--- Begin Data lines ---

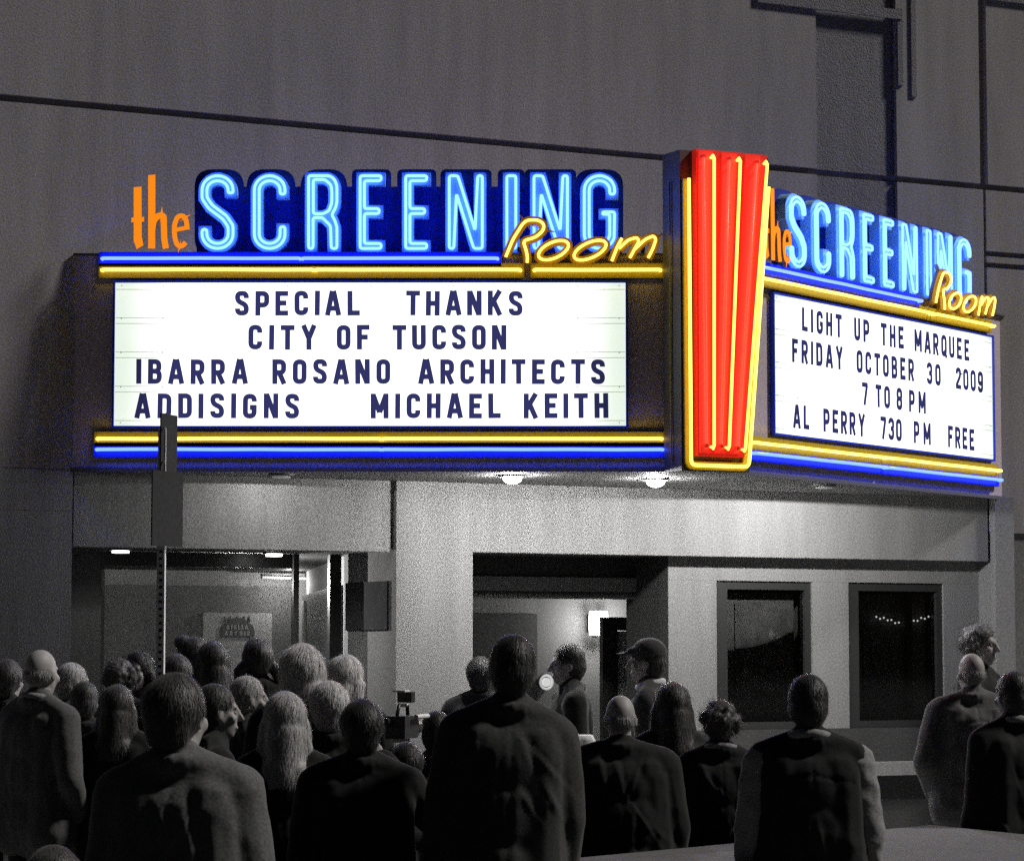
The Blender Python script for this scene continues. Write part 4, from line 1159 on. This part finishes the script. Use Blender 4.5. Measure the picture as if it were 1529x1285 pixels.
PEOPLE = [
 # px, top, scale, yaw, label, kwargs
 (12, 984, 262, -20, 'dark-haired person cut off by the left edge of the photo, behind the balding man', dict(hair='full', hm=H_DARK, top_m=CL_BLACK)),
 (60, 967, 300, -38, 'balding grey-haired man in a dark coat with pale collar at far left', dict(hair='bald', hm=H_GREY, top_m=CL_GREY, collar=CL_LIGHT, sw=.19, headyaw=12, pose=('down', 'pocket'))),
 (108, 990, 256, -60, 'light-haired person half hidden just right of the balding man at far left', dict(hair='short', hm=H_LIGHT, top_m=CL_DARK, face=True)),
 (126, 1018, 272, 10, 'short person with dark hair between the balding man and the long-haired woman at left', dict(hair='short', hm=H_DARK, top_m=CL_BLACK)),
 (176, 1022, 300, -8, 'long dark-haired woman just left of the big man in the grey coat', dict(hair='long', hm=H_DARK, top_m=CL_BLACK, sw=.165)),
 (178, 984, 250, 20, 'person with curly dark hair in front of the left screen, behind the long-haired woman', dict(hair='curly', hm=H_DARK, top_m=CL_DARK)),
 (206, 972, 246, 165, 'long-haired woman turned towards the street, left of the steel sign post', dict(hair='long', hm=H_BLACK, top_m=CL_DARK, face=True, sw=.165)),
 (262, 976, 262, 20, 'dark wavy hair just behind the head of the big man in the grey coat', dict(hair='full', hm=H_DARK, top_m=CL_BLACK)),
 (292, 951, 250, -70, 'person with pinned-up hair facing right below the lobby poster', dict(hair='bun', hm=H_DARK, top_m=CL_DARK, face=True)),
 (318, 957, 258, 12, 'woman with straight dark hair beside the person with pinned-up hair', dict(hair='long', hm=H_BLACK, top_m=CL_BLACK, sw=.16)),
 (384, 953, 252, 15, 'person with thick black pigtails silhouetted right of the lobby poster', dict(hair='pigtails', hm=H_BLACK, top_m=CL_BLACK, sw=.16)),
 (370, 1010, 290, -75, 'ash blond person in profile facing right, just below the pigtailed figure', dict(hair='short', hm=H_LIGHT, top_m=CL_BLACK, face=True, collar=CL_LIGHT, sw=.16)),
 (322, 1022, 330, -78, 'face in profile looking right from behind the big man in the grey coat', dict(hair='short', hm=H_DARK, top_m=CL_BLACK, face=True)),
 (452, 961, 310, -5, 'blond person with full hair standing tallest among the light-haired heads', dict(hair='bob', hm=H_BLOND, top_m=CL_BLACK, sw=.17)),
 (519, 978, 298, -22, 'woman with long blond hair falling to the right, against the grey pier', dict(hair='long', hm=H_BLOND, top_m=CL_BLACK, sw=.17, headyaw=-14)),
 (492, 1017, 325, 4, 'person with short blond hair in front of the two taller blond heads', dict(hair='full', hm=H_BLOND, top_m=CL_BLACK)),
 (426, 1033, 350, 2, 'woman with long smooth light hair brightly rim-lit, right of the grey-coated man', dict(hair='long', hm=H_LIGHT, top_m=CL_BLACK, sw=.17)),
 (264, 1005, 486, -8, 'big man in a grey coat with thick dark hair, largest figure in the left foreground', dict(hair='full', hm=H_DARK, top_m=CL_MID, sw=.180, bulk=.010, headyaw=-18, lean=-1.6)),
 (540, 1044, 368, 4, 'man with short dark hair and black jacket in the centre, left of the video camera', dict(hair='full', hm=H_BLACK, top_m=CL_BLACK, sw=.20, pose=('down', 'raise'))),
 (606, 1108, 335, 4, 'person reaching up to hold the video camera above the crowd', dict(hair='full', hm=H_BLACK, top_m=CL_GREY, pose=('raise', 'raise'), sw=.18)),
 (652, 1062, 300, -10, 'dark-haired person partly hidden behind the left shoulder of the tall man', dict(hair='short', hm=H_BLACK, top_m=CL_DARK, sw=.18)),
 (1003, 1018, 292, 8, 'long-haired dark figure behind the right shoulder of the bald stocky man', dict(hair='long', hm=H_DARK, top_m=CL_DARK, sw=.17, collar=CL_LIGHT)),
 (717, 980, 232, 0, 'dark head just left of the tall man in front of the foyer', dict(hair='full', hm=H_BLACK, top_m=CL_BLACK)),
 (767, 948, 372, 6, 'tall man in a dark jacket with cropped dark hair in front of the foyer doors', dict(hair='short', hm=H_BLACK, top_m=CL_DARK, sw=.180, pose=('down', 'down'), bulk=.004, lean=3.0)),
 (849, 961, 242, 100, 'dark-haired person standing in the foyer doorway beside the round lamp', dict(hair='short', hm=H_BLACK, top_m=CL_BLACK, pose=('down', 'front'), face=True)),
 (926, 1035, 318, 4, 'bald stocky man in a black jacket with a rim of light on his crown', dict(hair='bald', hm=H_GREY, top_m=CL_BLACK, sw=.215, bulk=.022, pose=('down', 'down'))),
 (968, 955, 252, 82, 'man in a peaked cap facing left below the foyer notice, pale hood on his back', dict(hair='short', hm=H_DARK, top_m=CL_DARK, cap=CL_DARK, collar=CL_WHITE, face=True, sw=.18)),
 (1074, 1045, 302, 4, 'person with curly dark hair between the bald man and the man in the vest', dict(hair='curly', hm=H_DARK, top_m=CL_BLACK, collar=CL_LIGHT, sw=.175)),
 (1206, 1008, 358, 2, 'man in a dark vest over pale shirt sleeves in the right foreground', dict(hair='short', hm=H_BLACK, top_m=CL_LIGHT, vest=CL_BLACK, sw=.195, pose=('down', 'down'), bulk=.006, collar=CL_LIGHT)),
 (1462, 932, 226, -120, 'tall dark-haired man turned sideways behind the bald man at right', dict(hair='curly', hm=H_DARK, top_m=CL_BLACK, face=True)),
 (1450, 973, 256, 8, 'bald man in a loose mid grey jacket standing by the right display window', dict(hair='bald', hm=H_GREY, top_m=CL_MID, sw=.195, bulk=.02, pose=('pocket', 'pocket'), headyaw=10)),
 (1512, 1003, 290, 25, 'person cut off by the right edge of the photo, dark jacket with crumpled pale collar', dict(hair='short', hm=H_DARK, top_m=CL_BLACK, collar=CL_LIGHT, sw=.19)),
 (80, 1274, 560, 5, 'short figure at the bottom left corner with only the crown of the head showing', dict(hair='full', hm=H_DARK, top_m=CL_DARK, head=1.2, sw=.16)),
]
for i, (px, top, scl, yaw, lab, kw) in enumerate(PEOPLE):
    person(px, top, scl, yaw, lab, seed=i * 13 + 5, **kw)
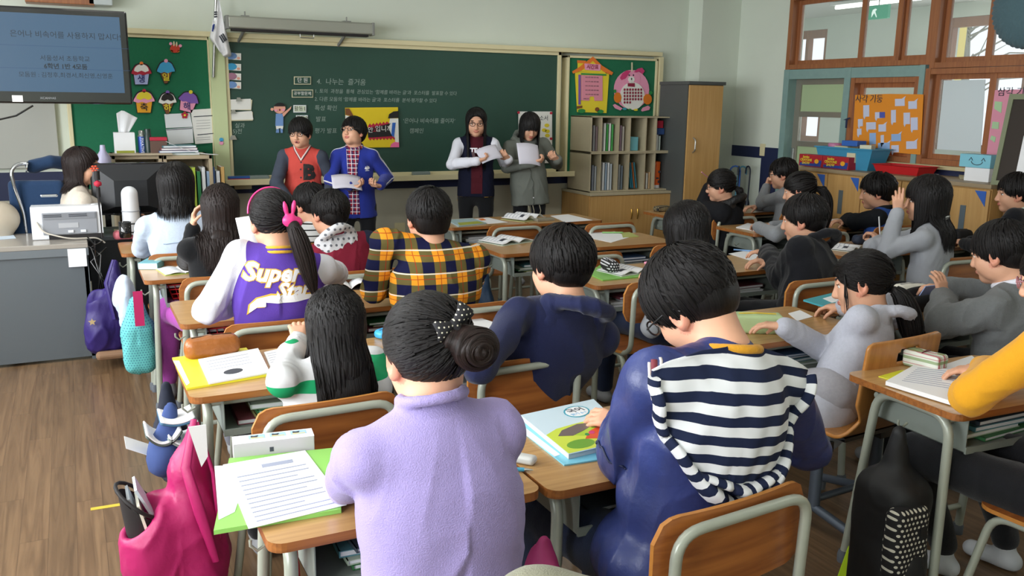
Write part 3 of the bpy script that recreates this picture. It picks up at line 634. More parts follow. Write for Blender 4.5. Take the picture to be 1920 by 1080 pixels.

--- End Data lines ---

**Task to complete:** Of all the lines in the listing above, how many contain the word "script"? Answer with the number alone.

**Result:** 2